Quantum Simulation of Frustrated Magnetism with Many Trapped Ions

A collection of trapped atomic ions is an excellent system for simulating quantum many-body physics, like magnetism, which may be difficult to access via classical computation or traditional condensed-matter experiments. Our large crystals of 10-20 ions comprise a platform to study a long-range quantum Ising model with tunable couplings in a 1D spin chain. State-dependent optical dipole forces exploit the Coulomb interaction to generate the spin-spin couplings, and fluorescence measurements on a camera are used to read out individual spin states. We investigated the spin order resulting from changing the range of antiferromagnetic interactions or the strength of an axial magnetic field, demonstrating our control over the amount of frustration present.

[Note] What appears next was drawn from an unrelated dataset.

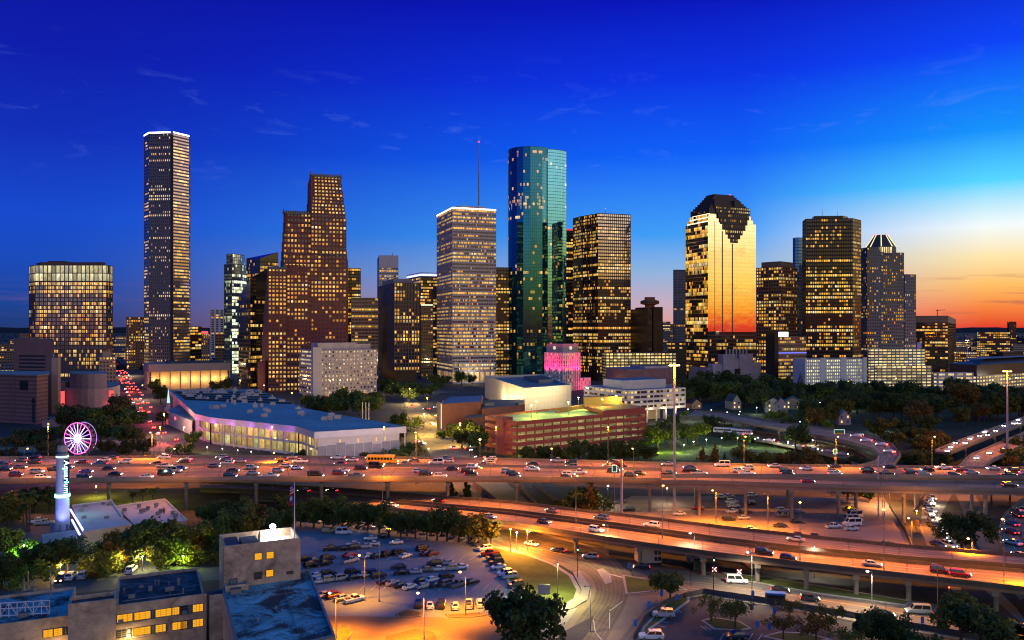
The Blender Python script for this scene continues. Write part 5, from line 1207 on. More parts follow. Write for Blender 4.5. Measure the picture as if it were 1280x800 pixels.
# ================================================================== FOREGROUND BUILDING
BZ = 9.
CW = surf('stained_concrete', (.43, .325, .235), .85, .3, .35, stain=((.12, .09, .075), .75, .46, .64), fine=5)
RF = surf('blue_grey_roof', (.1, .3, .36), .8, .4, .2, stain=((.012, .016, .022), .95, .46, .56), fine=5)
RD = surf('black_roof', (.02, .024, .03), .7, .6, .4, stain=((.09, .13, .16), .8, .5, .6), fine=5)
EW = emi('office_window_yellow', (1, .43, .02), 1.0)
o = G(145, 757, BZ); o.z = 0
U = Vector((.906, .423, 0)); V = Vector((-.423, .906, 0))
fb = thing('concrete_building', 'stained concrete building with stepped flat roofs, yellow windows and roof tower', 'building', o)
def loc2(p): d = Vector(p) - o; return d.dot(U), d.dot(V)
def ff(s, t): q = U * s + V * t; return (q.x, q.y)
def fbox(name, s0, s1, t0, t1, z0, z1, mat, mtop=None, par=0, pm=None):
    P = [ff(s0, t0), ff(s1, t0), ff(s1, t1), ff(s0, t1)]
    rb = rbox(fb, P, z0, z1, mat, name, mtop)
    if par:
        q = inset(P, .35); mb = MB()
        for i in range(4):
            j = (i + 1) % 4; a, b, c_, d_ = P[i], P[j], q[j], q[i]
            mb.face([(*a, z1 + .003), (*b, z1 + .003), (*b, z1 + par), (*a, z1 + par)]); mb.face([(*a, z1 + par), (*b, z1 + par), (*c_, z1 + par), (*d_, z1 + par)]); mb.face([(*c_, z1 + .003), (*d_, z1 + .003), (*d_, z1 + par), (*c_, z1 + par)][::-1])
        mb.build('parapet', pm or mat, fb)
    return rb
s_a, _ = loc2(G(255, 741, BZ)); 
wl = s_a                                                           # main wall runs s = 0 .. wl
tb = loc2(G(145, 728, BZ))[1]
print('FB wall', wl, 'depth', tb)
fbox('main_block', 0, wl, 0, tb + 4, 0, BZ - .6, CW, RD, .6)
sL, tL = loc2(G(37, 768, BZ)); s86, t86 = loc2(G(86, 762, BZ))
fbox('left_block', sL - 30, s86, 1.2, tb + 4, 0, BZ - 1.5, CW, RF, .5)
sT0, tT0 = loc2(G(86, 747, BZ + 1.2)); sT1, tT1 = loc2(G(143, 741, BZ + 1.2))
fbox('stair_block', s86 + .02, -.02, -.9, 3.8, 0, BZ + .9, CW, RD, .7)
sC1, _ = loc2(G(279, 737, BZ))
fbox('wall_pier', wl + .02, wl + .35, -.5, 1, 0, BZ + .2, CW)
fbox('service_tower', wl + .9, sC1 + .2, -.6, 2.2, 0, BZ - .2, CW, RD)
# right wing with stained blue roof
R_ = [G(277, 735, BZ), G(387, 712, BZ), G(419, 794, BZ), G(300, 822, BZ)]
P = [((q - o).x, (q - o).y) for q in (R_[3], R_[2], R_[1], R_[0])]
rbox(fb, P, 0, BZ - .35, CW, 'right_wing', RF)
q = inset(P, .4); mb = MB()
for i in range(4):
    j = (i + 1) % 4; a, b, c_, d_ = P[i], P[j], q[j], q[i]; z1 = BZ - .345
    mb.face([(*a, z1), (*b, z1), (*b, z1 + .4), (*a, z1 + .4)]); mb.face([(*a, z1 + .4), (*b, z1 + .4), (*c_, z1 + .4), (*d_, z1 + .4)]); mb.face([(*d_, z1), (*c_, z1), (*c_, z1 + .4), (*d_, z1 + .4)])
mb.build('parapet', surf('blue_parapet', (.12, .16, .2), .8, .2, .2), fb)
# sunken court between (walls with dark opening)
s0c, s1c = sC1 + .3, sC1 + 5.0
fbox('court_block', s0c, s1c, -7.5, -2.6, 0, BZ - 2.4, CW, surf('pink_deck', (.2, .15, .15), .85, .2, .2), .5)
fbox('court_block', s0c, s1c - .4, .1, 3.4, 0, BZ + .35, CW, surf('pink_deck', (.2, .15, .15)), .5)
mb = MB(); M_ = Matrix.Translation((*ff(s0c + 2.6, .08), 0)) @ Matrix.Rotation(math.atan2(U.y, U.x), 4, 'Z'); mb.box(-1, 1.2, -.06, .1, BZ - 2.2, BZ - .3, M=M_); mb.build('doorway', M_dark, fb)
fbox('roof_unit', s0c + .8, s0c + 2.8, -1.6, -.4, BZ - .4, BZ + .6, M_steel)
for s_, t_, w_, d_, h_ in ((2, 5, 1.2, .9, .8), (5.5, 8, .7, .7, 1.1), (8.5, 6.5, 1.6, 1., .9), (10.8, 10, .5, .5, 1.4), (3.8, 11, .9, .6, .6), (-8, 6, 1.2, 1., .9), (-12, 9, .6, .6, 1.), (-16, 5, 1.6, 1., .8)):
    zb = BZ - .6 if s_ > 0 else BZ - 1.5; fbox('roof_unit', s_, s_ + w_, t_, t_ + d_, zb, zb + h_, surf('vent_grey', (.16, .18, .2), .6, .2, 1.), M_dark)
for s_, t_ in ((1.2, 9), (6.8, 11.5), (7.4, 11.6), (11.6, 4), (-6, 10), (-10, 4.5)):
    q = ff(s_, t_); zb = BZ - .6 if s_ > 0 else BZ - 1.5; mb = MB(); mb.tube((*q, zb), (*q, zb + .9), .12, .12, 8); mb.tube((*q, zb + .9), (*q, zb + 1.05), .22, .16, 8); mb.build('vent_pipe', M_steel, fb)
for (sa, ta, sb, tb2) in ((1, 3.4, 11.8, 3.4), (9.3, 3.4, 9.3, 12.5)):
    a_, b_ = ff(sa, ta), ff(sb, tb2); mb = MB(); mb.tube((*a_, BZ - .42), (*b_, BZ - .42), .09, .09, 6); mb.build('roof_conduit', M_steel, fb)
for a_, b_ in ((G(330, 745, BZ), G(396, 733, BZ)), (G(352, 724, BZ), G(372, 786, BZ))):
    a_, b_ = a_ - o, b_ - o; mb = MB(); mb.tube((a_.x, a_.y, BZ - .27), (b_.x, b_.y, BZ - .27), .05, .05, 6); mb.build('roof_conduit', M_steel, fb)
for px, py in ((345, 760), (383, 748), (360, 735), (322, 775)):
    p_ = G(px, py, BZ) - o; mb = MB(); mb.tube((p_.x, p_.y, BZ - .35), (p_.x, p_.y, BZ + .25), .14, .14, 8); mb.tube((p_.x, p_.y, BZ + .25), (p_.x, p_.y, BZ + .36), .24, .18, 8); mb.build('vent_pipe', M_steel, fb)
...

We are turning to the study of dynamics in this system, with the aim of exploring topics including adiabaticity, spectroscopy of the Hamiltonian, the emergence of Kibble-Zurek-like behavior in a finite system, thermalization in an isolated quantum system, and nonequilibrium phase transitions. There is great promise in extending the system to 30+ spins, where computations become classically intractable. Co-authors are R. Islam, P. Richerme, W. C. Campbell, S. Korenblit, J. Smith, A. Lee, E. E. Edwards, C.-C. J. Wang, J. K. Freericks, and C. Monroe.